Eine Hommage am Ende


Eigentlich wurden die Ereignisse rund um den Seilakrobaten Petit bereits 2008 in dem groß angelegten Dokumentarfilm „Man on the Wire“ beleuchtet. Zemeckis hat dem inhaltlich nichts hinzuzufügen – etwa die interessante Frage, warum jemand wie Petit überhaupt sein Leben riskiert – außer die Wendung in eine drollige Erzählweise. Dass Petit in einer Rahmenhandlung durch den Film führt – er hockt symbolträchtig auf der Fackel der Freiheitsstatue, während im Hintergrund Manhattan und die WTO-Türme zu sehen sind – will zum illusionistischen Ambiente des Films nicht ganz passen. Man mag hier eher eine implizite Beschreibung der Persönlichkeit Petits ablesen, ein Mann, der zur Selbsthistorisierung und zur großen Geste neigt. Am Ende verneigen sich die Polizisten tatsächlich vor ihm und seiner Leistung und er erhält ein Ticket für den Besuch der Aussichtsplattform geschenkt, auf dem „forever“ steht.
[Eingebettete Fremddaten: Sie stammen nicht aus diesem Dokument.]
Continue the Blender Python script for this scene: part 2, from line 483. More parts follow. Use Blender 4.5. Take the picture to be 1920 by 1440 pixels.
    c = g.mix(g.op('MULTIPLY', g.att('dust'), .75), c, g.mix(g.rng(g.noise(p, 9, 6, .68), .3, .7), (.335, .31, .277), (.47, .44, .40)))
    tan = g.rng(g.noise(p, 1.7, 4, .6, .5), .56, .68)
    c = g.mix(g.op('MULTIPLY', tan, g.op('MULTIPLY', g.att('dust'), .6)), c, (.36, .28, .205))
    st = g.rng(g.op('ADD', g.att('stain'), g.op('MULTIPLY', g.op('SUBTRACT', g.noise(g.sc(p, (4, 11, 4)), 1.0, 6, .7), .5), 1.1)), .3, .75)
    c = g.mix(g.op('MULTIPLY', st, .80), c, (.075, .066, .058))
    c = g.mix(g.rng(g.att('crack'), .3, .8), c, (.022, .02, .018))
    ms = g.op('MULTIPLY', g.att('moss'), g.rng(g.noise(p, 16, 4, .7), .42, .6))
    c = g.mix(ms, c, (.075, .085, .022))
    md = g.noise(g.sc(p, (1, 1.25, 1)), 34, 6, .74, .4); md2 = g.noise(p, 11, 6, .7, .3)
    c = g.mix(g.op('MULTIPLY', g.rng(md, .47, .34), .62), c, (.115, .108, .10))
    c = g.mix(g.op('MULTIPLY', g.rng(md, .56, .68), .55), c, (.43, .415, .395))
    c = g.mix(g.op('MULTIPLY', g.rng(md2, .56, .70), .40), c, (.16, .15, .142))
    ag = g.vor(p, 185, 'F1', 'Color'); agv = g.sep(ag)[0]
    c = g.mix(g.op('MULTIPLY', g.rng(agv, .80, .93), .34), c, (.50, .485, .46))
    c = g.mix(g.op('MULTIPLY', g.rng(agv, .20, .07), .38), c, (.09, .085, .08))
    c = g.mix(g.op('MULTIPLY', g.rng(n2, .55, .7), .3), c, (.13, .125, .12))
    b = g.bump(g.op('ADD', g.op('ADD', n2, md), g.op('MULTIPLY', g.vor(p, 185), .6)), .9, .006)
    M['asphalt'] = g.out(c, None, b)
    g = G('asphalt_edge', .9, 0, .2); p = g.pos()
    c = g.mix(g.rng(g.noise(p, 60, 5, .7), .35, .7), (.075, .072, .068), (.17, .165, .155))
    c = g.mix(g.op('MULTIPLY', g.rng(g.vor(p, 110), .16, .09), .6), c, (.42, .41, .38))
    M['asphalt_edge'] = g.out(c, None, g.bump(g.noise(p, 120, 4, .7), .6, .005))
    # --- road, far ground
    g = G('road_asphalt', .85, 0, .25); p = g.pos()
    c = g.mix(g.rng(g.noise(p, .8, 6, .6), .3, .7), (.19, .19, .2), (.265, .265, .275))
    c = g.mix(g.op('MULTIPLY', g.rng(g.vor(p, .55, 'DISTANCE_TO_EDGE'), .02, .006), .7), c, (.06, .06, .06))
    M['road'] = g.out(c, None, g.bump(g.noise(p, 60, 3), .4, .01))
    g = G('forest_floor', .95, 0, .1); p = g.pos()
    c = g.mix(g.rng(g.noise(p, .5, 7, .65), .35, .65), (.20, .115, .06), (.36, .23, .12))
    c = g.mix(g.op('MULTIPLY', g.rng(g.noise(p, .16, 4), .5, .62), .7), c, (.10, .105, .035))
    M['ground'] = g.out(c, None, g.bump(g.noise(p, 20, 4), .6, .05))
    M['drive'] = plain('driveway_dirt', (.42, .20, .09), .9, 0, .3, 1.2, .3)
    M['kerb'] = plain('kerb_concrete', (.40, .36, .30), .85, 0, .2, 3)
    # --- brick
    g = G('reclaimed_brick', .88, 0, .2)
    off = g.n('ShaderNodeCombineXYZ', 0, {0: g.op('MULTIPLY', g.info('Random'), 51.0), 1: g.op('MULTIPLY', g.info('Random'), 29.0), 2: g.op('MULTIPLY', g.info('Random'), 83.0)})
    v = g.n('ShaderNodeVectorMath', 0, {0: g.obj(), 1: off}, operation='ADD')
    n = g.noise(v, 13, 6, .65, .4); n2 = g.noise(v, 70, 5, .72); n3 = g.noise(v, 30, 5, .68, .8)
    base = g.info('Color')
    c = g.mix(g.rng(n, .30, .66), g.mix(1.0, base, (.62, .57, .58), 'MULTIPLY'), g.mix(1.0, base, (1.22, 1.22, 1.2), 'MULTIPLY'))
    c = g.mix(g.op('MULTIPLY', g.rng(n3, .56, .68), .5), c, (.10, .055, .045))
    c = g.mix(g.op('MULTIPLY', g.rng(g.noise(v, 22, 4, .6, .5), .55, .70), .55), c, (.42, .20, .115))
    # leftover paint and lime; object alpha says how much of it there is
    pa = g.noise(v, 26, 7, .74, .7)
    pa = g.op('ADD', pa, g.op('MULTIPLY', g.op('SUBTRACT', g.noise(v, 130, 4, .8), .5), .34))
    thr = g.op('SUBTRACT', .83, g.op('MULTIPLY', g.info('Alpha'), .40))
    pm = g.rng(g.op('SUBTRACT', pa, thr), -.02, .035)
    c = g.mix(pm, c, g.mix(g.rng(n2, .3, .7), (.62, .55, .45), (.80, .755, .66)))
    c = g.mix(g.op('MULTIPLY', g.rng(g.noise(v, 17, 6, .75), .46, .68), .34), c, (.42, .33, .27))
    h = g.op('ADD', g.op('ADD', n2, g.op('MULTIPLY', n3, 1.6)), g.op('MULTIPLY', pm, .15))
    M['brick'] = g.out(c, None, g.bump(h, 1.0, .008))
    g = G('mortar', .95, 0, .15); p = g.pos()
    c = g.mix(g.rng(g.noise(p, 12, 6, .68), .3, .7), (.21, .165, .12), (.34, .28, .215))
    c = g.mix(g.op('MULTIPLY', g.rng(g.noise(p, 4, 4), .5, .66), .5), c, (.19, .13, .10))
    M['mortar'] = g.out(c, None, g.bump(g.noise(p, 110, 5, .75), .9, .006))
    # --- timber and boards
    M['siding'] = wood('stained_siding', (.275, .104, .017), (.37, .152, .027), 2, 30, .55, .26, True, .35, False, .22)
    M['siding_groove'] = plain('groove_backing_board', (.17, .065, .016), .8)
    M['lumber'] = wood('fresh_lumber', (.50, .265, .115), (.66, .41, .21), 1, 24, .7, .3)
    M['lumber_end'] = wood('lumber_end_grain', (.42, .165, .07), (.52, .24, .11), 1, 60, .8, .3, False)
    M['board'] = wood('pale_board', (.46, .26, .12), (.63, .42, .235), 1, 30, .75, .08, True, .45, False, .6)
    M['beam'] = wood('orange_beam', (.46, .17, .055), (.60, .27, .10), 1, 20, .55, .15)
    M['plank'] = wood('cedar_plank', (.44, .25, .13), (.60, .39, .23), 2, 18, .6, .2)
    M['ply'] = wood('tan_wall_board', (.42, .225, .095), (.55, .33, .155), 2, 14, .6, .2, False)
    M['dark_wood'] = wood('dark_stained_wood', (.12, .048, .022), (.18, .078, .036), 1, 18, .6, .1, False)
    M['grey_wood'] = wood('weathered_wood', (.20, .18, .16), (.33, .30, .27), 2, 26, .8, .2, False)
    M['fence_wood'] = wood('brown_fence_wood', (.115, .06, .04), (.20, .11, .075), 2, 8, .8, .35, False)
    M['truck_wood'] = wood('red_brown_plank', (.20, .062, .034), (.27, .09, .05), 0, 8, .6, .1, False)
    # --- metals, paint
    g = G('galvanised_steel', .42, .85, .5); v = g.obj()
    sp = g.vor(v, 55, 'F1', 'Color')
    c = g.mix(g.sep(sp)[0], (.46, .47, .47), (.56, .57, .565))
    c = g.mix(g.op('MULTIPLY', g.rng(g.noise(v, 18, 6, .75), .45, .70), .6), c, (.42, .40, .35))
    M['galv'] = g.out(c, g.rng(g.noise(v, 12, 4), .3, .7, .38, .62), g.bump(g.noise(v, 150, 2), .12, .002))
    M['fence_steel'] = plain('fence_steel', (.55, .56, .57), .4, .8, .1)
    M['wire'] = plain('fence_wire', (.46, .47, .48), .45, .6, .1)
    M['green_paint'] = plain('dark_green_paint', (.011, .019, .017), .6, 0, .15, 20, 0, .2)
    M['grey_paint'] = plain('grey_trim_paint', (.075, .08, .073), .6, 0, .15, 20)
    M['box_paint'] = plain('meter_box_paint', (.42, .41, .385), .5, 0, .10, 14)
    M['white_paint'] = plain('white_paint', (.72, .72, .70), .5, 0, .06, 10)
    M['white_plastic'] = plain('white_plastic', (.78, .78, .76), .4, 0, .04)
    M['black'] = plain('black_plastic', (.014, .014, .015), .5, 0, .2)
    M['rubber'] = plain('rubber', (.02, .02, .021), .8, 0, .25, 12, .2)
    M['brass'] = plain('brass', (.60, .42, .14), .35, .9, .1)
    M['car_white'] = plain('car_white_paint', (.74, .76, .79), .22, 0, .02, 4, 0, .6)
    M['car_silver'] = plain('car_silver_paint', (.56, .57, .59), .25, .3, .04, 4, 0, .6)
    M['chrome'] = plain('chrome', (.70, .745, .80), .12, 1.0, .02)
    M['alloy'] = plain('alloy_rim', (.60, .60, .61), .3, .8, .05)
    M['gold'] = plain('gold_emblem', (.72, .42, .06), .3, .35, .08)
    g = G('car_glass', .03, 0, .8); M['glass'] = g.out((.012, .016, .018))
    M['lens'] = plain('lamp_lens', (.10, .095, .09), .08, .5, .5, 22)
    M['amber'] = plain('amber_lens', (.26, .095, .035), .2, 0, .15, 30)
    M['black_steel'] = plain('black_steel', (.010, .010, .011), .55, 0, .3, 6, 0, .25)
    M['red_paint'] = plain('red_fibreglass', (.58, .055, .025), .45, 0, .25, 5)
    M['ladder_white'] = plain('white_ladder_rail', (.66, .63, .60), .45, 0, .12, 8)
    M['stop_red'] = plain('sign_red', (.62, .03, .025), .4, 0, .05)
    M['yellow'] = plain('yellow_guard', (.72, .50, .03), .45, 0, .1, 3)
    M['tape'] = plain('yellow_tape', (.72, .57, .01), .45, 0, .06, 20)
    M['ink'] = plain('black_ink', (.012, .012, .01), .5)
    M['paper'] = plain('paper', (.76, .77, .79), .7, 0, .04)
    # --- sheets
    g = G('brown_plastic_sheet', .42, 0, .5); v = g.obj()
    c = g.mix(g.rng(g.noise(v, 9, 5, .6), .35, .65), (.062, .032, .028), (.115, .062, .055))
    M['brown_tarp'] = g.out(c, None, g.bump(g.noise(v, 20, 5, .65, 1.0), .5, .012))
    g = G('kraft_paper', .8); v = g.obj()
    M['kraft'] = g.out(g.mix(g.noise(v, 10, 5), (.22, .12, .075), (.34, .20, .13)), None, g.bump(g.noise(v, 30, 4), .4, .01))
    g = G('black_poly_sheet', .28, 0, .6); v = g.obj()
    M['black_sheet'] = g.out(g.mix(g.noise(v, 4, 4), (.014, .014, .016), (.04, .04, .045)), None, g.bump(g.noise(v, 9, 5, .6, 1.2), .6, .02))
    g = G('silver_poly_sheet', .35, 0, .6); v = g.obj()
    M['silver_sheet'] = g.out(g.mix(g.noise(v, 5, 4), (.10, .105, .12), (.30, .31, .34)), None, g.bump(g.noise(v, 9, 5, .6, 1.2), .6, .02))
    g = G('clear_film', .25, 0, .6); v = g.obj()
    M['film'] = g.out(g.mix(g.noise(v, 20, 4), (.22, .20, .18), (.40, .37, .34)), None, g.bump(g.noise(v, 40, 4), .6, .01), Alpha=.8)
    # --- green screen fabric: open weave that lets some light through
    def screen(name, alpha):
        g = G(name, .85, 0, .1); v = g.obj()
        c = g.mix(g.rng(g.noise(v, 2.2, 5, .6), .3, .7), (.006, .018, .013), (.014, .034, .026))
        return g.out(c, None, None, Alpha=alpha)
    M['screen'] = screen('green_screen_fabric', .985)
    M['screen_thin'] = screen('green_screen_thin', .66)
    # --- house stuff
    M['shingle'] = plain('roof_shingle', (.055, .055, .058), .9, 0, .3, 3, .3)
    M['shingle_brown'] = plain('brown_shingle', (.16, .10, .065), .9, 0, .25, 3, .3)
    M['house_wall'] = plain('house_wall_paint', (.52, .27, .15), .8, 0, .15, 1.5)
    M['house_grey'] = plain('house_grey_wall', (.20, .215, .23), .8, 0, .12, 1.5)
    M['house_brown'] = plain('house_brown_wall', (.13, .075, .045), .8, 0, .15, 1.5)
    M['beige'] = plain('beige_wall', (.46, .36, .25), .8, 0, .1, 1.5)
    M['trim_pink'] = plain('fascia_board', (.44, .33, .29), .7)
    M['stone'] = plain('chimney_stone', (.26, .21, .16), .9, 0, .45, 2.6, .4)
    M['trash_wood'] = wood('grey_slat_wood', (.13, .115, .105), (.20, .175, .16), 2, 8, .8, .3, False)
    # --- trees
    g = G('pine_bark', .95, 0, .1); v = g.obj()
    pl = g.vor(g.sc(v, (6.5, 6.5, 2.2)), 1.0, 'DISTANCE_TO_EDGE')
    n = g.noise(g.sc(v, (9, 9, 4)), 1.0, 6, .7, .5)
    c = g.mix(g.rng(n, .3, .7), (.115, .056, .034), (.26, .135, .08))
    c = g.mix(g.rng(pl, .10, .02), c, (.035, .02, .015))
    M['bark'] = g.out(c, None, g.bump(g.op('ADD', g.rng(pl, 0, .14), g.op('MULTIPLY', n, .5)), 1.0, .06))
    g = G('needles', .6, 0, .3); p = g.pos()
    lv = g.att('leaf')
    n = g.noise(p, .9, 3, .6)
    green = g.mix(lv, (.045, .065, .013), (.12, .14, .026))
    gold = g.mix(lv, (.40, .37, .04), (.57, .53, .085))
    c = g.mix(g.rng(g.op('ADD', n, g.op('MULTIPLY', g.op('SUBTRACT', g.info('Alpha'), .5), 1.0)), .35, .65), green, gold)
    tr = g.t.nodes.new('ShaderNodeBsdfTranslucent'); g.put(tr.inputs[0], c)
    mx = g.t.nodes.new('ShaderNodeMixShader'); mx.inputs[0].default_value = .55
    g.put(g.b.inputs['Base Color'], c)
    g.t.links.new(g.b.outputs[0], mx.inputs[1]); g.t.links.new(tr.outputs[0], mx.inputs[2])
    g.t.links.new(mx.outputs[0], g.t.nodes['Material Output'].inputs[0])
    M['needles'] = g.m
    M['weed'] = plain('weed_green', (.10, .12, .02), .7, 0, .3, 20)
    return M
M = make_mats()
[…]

Das wäre eigentlich der Moment, in dem die Rahmenhandlung Sinn bekäme, wenn der Verweis auf 9/11 folgen würde. Es gelingt beim Anblick der Twin Towers wohl niemandem mehr, nicht an deren Verschwinden zu denken. Mit dem Finale von „The Walk“ wird der filmischen Exploration der 400 Meter hohen Türme dann doch noch Tribut gezollt. Der (bemerkenswert windstille) Balanceakt, der bei Zemeckis durch das Auftauchen von City-Cops an beiden Enden des Seils merkbar gedehnt wird, darf als Hommage an Petit ebenso wie an die zerstörten Gebäude verstanden werden.